Without including any images, reproduce each entry exactly.

Entries with scene source code —
___
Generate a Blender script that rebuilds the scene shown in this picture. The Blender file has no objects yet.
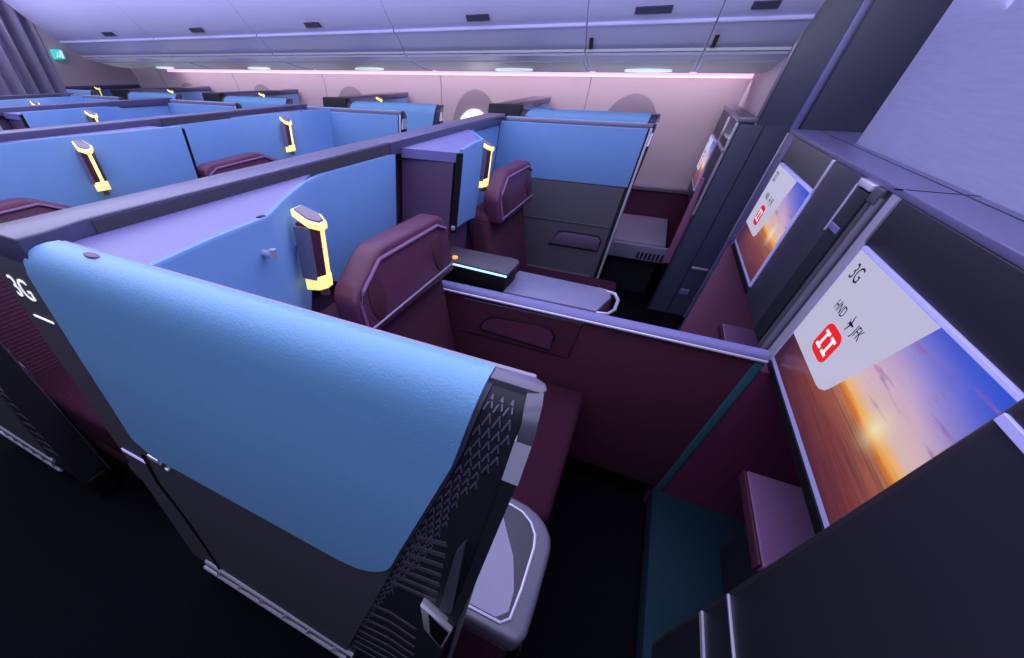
import bpy, bmesh, math, random
from mathutils import Vector, Matrix
random.seed(7)
SC = bpy.context.scene
COL = SC.collection
PI = math.pi
H = 1.27          # eye height
T = 1.086         # top of the suite walls
PITCH = 1.31      # row pitch
YC = 2.68         # mirror: y -> YC - y

# ------------------------------------------------------------------ materials
def lin(c):
    return tuple(((v / 255) / 12.92 if v / 255 <= .04045 else ((v / 255 + .055) / 1.055) ** 2.4) for v in c) + (1,)

def mat(name, rgb, rough=.5, metal=0., noise=0., nscale=60, bump=0., bscale=300, coat=0., spec=.5, emit=None, estr=0.):
    m = bpy.data.materials.new(name); m.use_nodes = True
    nt = m.node_tree; b = nt.nodes['Principled BSDF']
    b.inputs['Roughness'].default_value = rough
    b.inputs['Metallic'].default_value = metal
    b.inputs['Specular IOR Level'].default_value = spec
    b.inputs['Coat Weight'].default_value = coat
    b.inputs['Base Color'].default_value = lin(rgb)
    if max(rgb) < 90 and spec == .5: b.inputs['Specular IOR Level'].default_value = .25
    tc = nt.nodes.new('ShaderNodeTexCoord')
    if noise:
        n = nt.nodes.new('ShaderNodeTexNoise'); n.inputs['Scale'].default_value = nscale; n.inputs['Detail'].default_value = 4
        nt.links.new(tc.outputs['Object'], n.inputs['Vector'])
        mx = nt.nodes.new('ShaderNodeMix'); mx.data_type = 'RGBA'
        c = lin(rgb)
        mx.inputs['A'].default_value = tuple(v * (1 - noise) for v in c[:3]) + (1,)
        mx.inputs['B'].default_value = tuple(min(1, v * (1 + noise)) for v in c[:3]) + (1,)
        nt.links.new(n.outputs['Fac'], mx.inputs['Factor'])
        nt.links.new(mx.outputs['Result'], b.inputs['Base Color'])
    if bump:
        n2 = nt.nodes.new('ShaderNodeTexNoise'); n2.inputs['Scale'].default_value = bscale; n2.inputs['Detail'].default_value = 3
        nt.links.new(tc.outputs['Object'], n2.inputs['Vector'])
        bp = nt.nodes.new('ShaderNodeBump'); bp.inputs['Strength'].default_value = bump; bp.inputs['Distance'].default_value = .002
        nt.links.new(n2.outputs['Fac'], bp.inputs['Height']); nt.links.new(bp.outputs['Normal'], b.inputs['Normal'])
    if emit:
        b.inputs['Emission Color'].default_value = lin(emit); b.inputs['Emission Strength'].default_value = estr
    return m

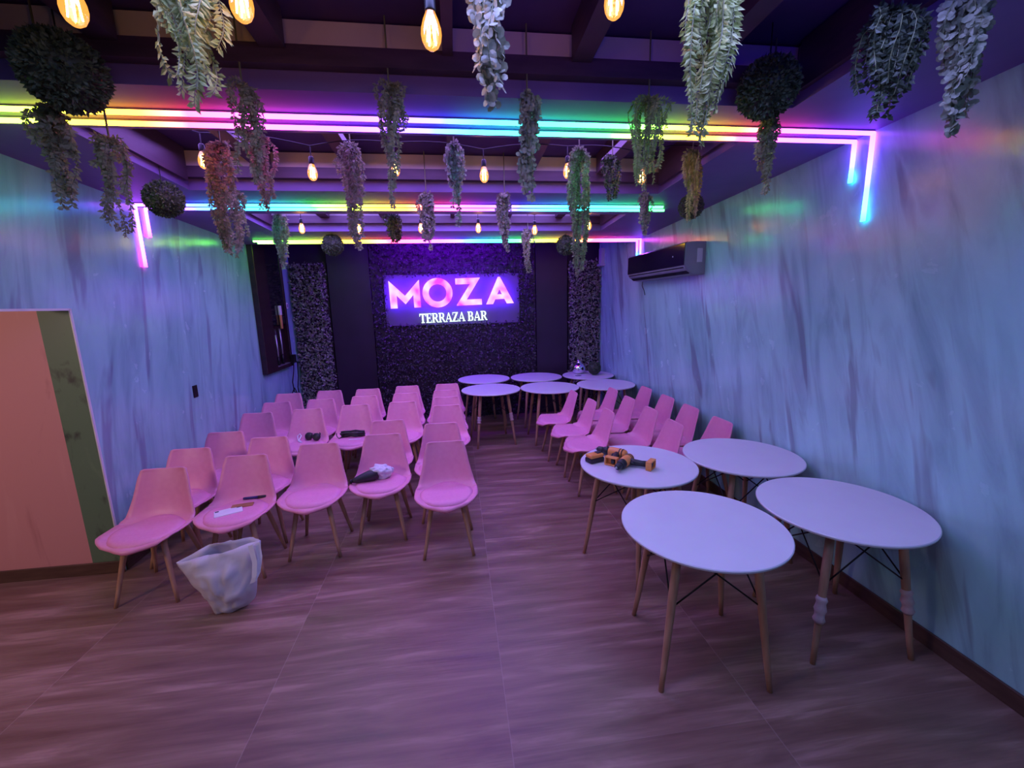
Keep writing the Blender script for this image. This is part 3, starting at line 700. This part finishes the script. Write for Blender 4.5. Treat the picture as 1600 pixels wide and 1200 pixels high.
# ------------------------------------------------------------------ festoon bulbs
def glass_mat():
    m, t, b = mk('amber_bulb_glass'); tr = nd(t, 'ShaderNodeBsdfTransparent'); tr.inputs[0].default_value = (1, .78, .42, 1)
    gl = nd(t, 'ShaderNodeBsdfGlossy'); gl.inputs['Roughness'].default_value = .08
    em = nd(t, 'ShaderNodeEmission'); em.inputs[0].default_value = (1, .40, .08, 1); em.inputs[1].default_value = .7
    a = nd(t, 'ShaderNodeMixShader'); a.inputs[0].default_value = .12; t.links.new(tr.outputs[0], a.inputs[1]); t.links.new(gl.outputs[0], a.inputs[2])
    s = nd(t, 'ShaderNodeAddShader'); t.links.new(a.outputs[0], s.inputs[0]); t.links.new(em.outputs[0], s.inputs[1])
    t.links.new(s.outputs[0], t.nodes['Material Output'].inputs[0]); return m
M['glass'] = glass_mat(); M['filament'] = emis('warm_filament', (1, .50, .13), 110)
def make_bulb():
    root = empty('filament_bulb')
    bm = bmesh.new(); lathe(bm, [(0, -.052), (.010, -.050), (.020, -.042), (.027, -.028), (.0295, -.012), (.028, .004), (.022, .024), (.015, .040), (.013, .048)], 20)
    from_bm('glass_bulb', bm, M['glass'], root, True)
    bm = bmesh.new()
    for k_ in range(4):
        a = k_*PI/2+.3; tube(bm, [(.010*math.cos(a), .010*math.sin(a), .026), (.014*math.cos(a+.3), .014*math.sin(a+.3), -.034)], .0022, 5)
    from_bm('filament', bm, M['filament'], root)
    bm = bmesh.new(); lathe(bm, [(0, .044), (.0145, .044), (.0155, .05), (.0155, .082), (.010, .09), (0, .09)], 14); from_bm('socket', bm, M['black_metal'], root, True)
    bm = bmesh.new(); tube(bm, [(0, 0, .088), (0, 0, .15)], .003, 6); from_bm('cord', bm, M['black_metal'], root)
    return root
bp_ = make_bulb(); bused = []
rows = [(1.4, [(-.94, 2.655, 'leftmost glowing filament bulb of the nearest string'), (-.53, 2.685, 'second glowing filament bulb of the nearest string, beside the fern vine'), (-.03, 2.64, 'glowing filament bulb at top centre, left of the coin-leaf vine'), (.51, 2.745, 'glowing filament bulb at the top edge, right of the coin-leaf vine')]),
        (3.0, [(-1.46, 2.765, 'leftmost bulb of the middle string, by the left soffit'), (-.84, 2.705, 'second bulb from left in the middle string'), (-.335, 2.735, 'third bulb from left in the middle string, behind violet-lit vine'), (.23, 2.705, 'fourth bulb from left in the middle string, at centre'), (.79, 2.735, 'fifth bulb from left in the middle string, behind the longest vine'), (1.31, 2.705, 'rightmost bulb of the middle string, below bright green fern')]),
        (4.6, [(-1.44, 2.64, 'leftmost bulb of the far string, before the left hedge strip'), (-.90, 2.635, 'second bulb from left in the far string'), (-.30, 2.64, 'third bulb from left in the far string, by the peach-lit vine'), (.275, 2.64, 'fourth bulb from left in the far string, above the letter Z'), (.86, 2.62, 'fifth bulb from left in the far string, above the letter A'), (1.44, 2.665, 'rightmost bulb of the far string, by the longest vine tip')])]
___
Task response —
Generate a Blender script that rebuilds the scene shown in this picture. The Blender file has no objects yet.
import bpy, bmesh, math, random
from mathutils import Vector, Matrix
random.seed(7)
SC = bpy.context.scene
COL = SC.collection
PI = math.pi
H = 1.27          # eye height
T = 1.086         # top of the suite walls
PITCH = 1.31      # row pitch
YC = 2.68         # mirror: y -> YC - y

# ------------------------------------------------------------------ materials
def lin(c):
    return tuple(((v / 255) / 12.92 if v / 255 <= .04045 else ((v / 255 + .055) / 1.055) ** 2.4) for v in c) + (1,)

def mat(name, rgb, rough=.5, metal=0., noise=0., nscale=60, bump=0., bscale=300, coat=0., spec=.5, emit=None, estr=0.):
    m = bpy.data.materials.new(name); m.use_nodes = True
    nt = m.node_tree; b = nt.nodes['Principled BSDF']
    b.inputs['Roughness'].default_value = rough
    b.inputs['Metallic'].default_value = metal
    b.inputs['Specular IOR Level'].default_value = spec
    b.inputs['Coat Weight'].default_value = coat
    b.inputs['Base Color'].default_value = lin(rgb)
    if max(rgb) < 90 and spec == .5: b.inputs['Specular IOR Level'].default_value = .25
    tc = nt.nodes.new('ShaderNodeTexCoord')
    if noise:
        n = nt.nodes.new('ShaderNodeTexNoise'); n.inputs['Scale'].default_value = nscale; n.inputs['Detail'].default_value = 4
        nt.links.new(tc.outputs['Object'], n.inputs['Vector'])
        mx = nt.nodes.new('ShaderNodeMix'); mx.data_type = 'RGBA'
        c = lin(rgb)
        mx.inputs['A'].default_value = tuple(v * (1 - noise) for v in c[:3]) + (1,)
        mx.inputs['B'].default_value = tuple(min(1, v * (1 + noise)) for v in c[:3]) + (1,)
        nt.links.new(n.outputs['Fac'], mx.inputs['Factor'])
        nt.links.new(mx.outputs['Result'], b.inputs['Base Color'])
    if bump:
        n2 = nt.nodes.new('ShaderNodeTexNoise'); n2.inputs['Scale'].default_value = bscale; n2.inputs['Detail'].default_value = 3
        nt.links.new(tc.outputs['Object'], n2.inputs['Vector'])
        bp = nt.nodes.new('ShaderNodeBump'); bp.inputs['Strength'].default_value = bump; bp.inputs['Distance'].default_value = .002
        nt.links.new(n2.outputs['Fac'], bp.inputs['Height']); nt.links.new(bp.outputs['Normal'], b.inputs['Normal'])
    if emit:
        b.inputs['Emission Color'].default_value = lin(emit); b.inputs['Emission Strength'].default_value = estr
    return m

Keep writing the Blender script for this image. This is part 3, starting at line 700. This part finishes the script. Write for Blender 4.5. Treat the picture as 1600 pixels wide and 1200 pixels high.
# ------------------------------------------------------------------ festoon bulbs
def glass_mat():
    m, t, b = mk('amber_bulb_glass'); tr = nd(t, 'ShaderNodeBsdfTransparent'); tr.inputs[0].default_value = (1, .78, .42, 1)
    gl = nd(t, 'ShaderNodeBsdfGlossy'); gl.inputs['Roughness'].default_value = .08
    em = nd(t, 'ShaderNodeEmission'); em.inputs[0].default_value = (1, .40, .08, 1); em.inputs[1].default_value = .7
    a = nd(t, 'ShaderNodeMixShader'); a.inputs[0].default_value = .12; t.links.new(tr.outputs[0], a.inputs[1]); t.links.new(gl.outputs[0], a.inputs[2])
    s = nd(t, 'ShaderNodeAddShader'); t.links.new(a.outputs[0], s.inputs[0]); t.links.new(em.outputs[0], s.inputs[1])
    t.links.new(s.outputs[0], t.nodes['Material Output'].inputs[0]); return m
M['glass'] = glass_mat(); M['filament'] = emis('warm_filament', (1, .50, .13), 110)
def make_bulb():
    root = empty('filament_bulb')
    bm = bmesh.new(); lathe(bm, [(0, -.052), (.010, -.050), (.020, -.042), (.027, -.028), (.0295, -.012), (.028, .004), (.022, .024), (.015, .040), (.013, .048)], 20)
    from_bm('glass_bulb', bm, M['glass'], root, True)
    bm = bmesh.new()
    for k_ in range(4):
        a = k_*PI/2+.3; tube(bm, [(.010*math.cos(a), .010*math.sin(a), .026), (.014*math.cos(a+.3), .014*math.sin(a+.3), -.034)], .0022, 5)
    from_bm('filament', bm, M['filament'], root)
    bm = bmesh.new(); lathe(bm, [(0, .044), (.0145, .044), (.0155, .05), (.0155, .082), (.010, .09), (0, .09)], 14); from_bm('socket', bm, M['black_metal'], root, True)
    bm = bmesh.new(); tube(bm, [(0, 0, .088), (0, 0, .15)], .003, 6); from_bm('cord', bm, M['black_metal'], root)
    return root
bp_ = make_bulb(); bused = []
rows = [(1.4, [(-.94, 2.655, 'leftmost glowing filament bulb of the nearest string'), (-.53, 2.685, 'second glowing filament bulb of the nearest string, beside the fern vine'), (-.03, 2.64, 'glowing filament bulb at top centre, left of the coin-leaf vine'), (.51, 2.745, 'glowing filament bulb at the top edge, right of the coin-leaf vine')]),
        (3.0, [(-1.46, 2.765, 'leftmost bulb of the middle string, by the left soffit'), (-.84, 2.705, 'second bulb from left in the middle string'), (-.335, 2.735, 'third bulb from left in the middle string, behind violet-lit vine'), (.23, 2.705, 'fourth bulb from left in the middle string, at centre'), (.79, 2.735, 'fifth bulb from left in the middle string, behind the longest vine'), (1.31, 2.705, 'rightmost bulb of the middle string, below bright green fern')]),
        (4.6, [(-1.44, 2.64, 'leftmost bulb of the far string, before the left hedge strip'), (-.90, 2.635, 'second bulb from left in the far string'), (-.30, 2.64, 'third bulb from left in the far string, by the peach-lit vine'), (.275, 2.64, 'fourth bulb from left in the far string, above the letter Z'), (.86, 2.62, 'fifth bulb from left in the far string, above the letter A'), (1.44, 2.665, 'rightmost bulb of the far string, by the longest vine tip')])]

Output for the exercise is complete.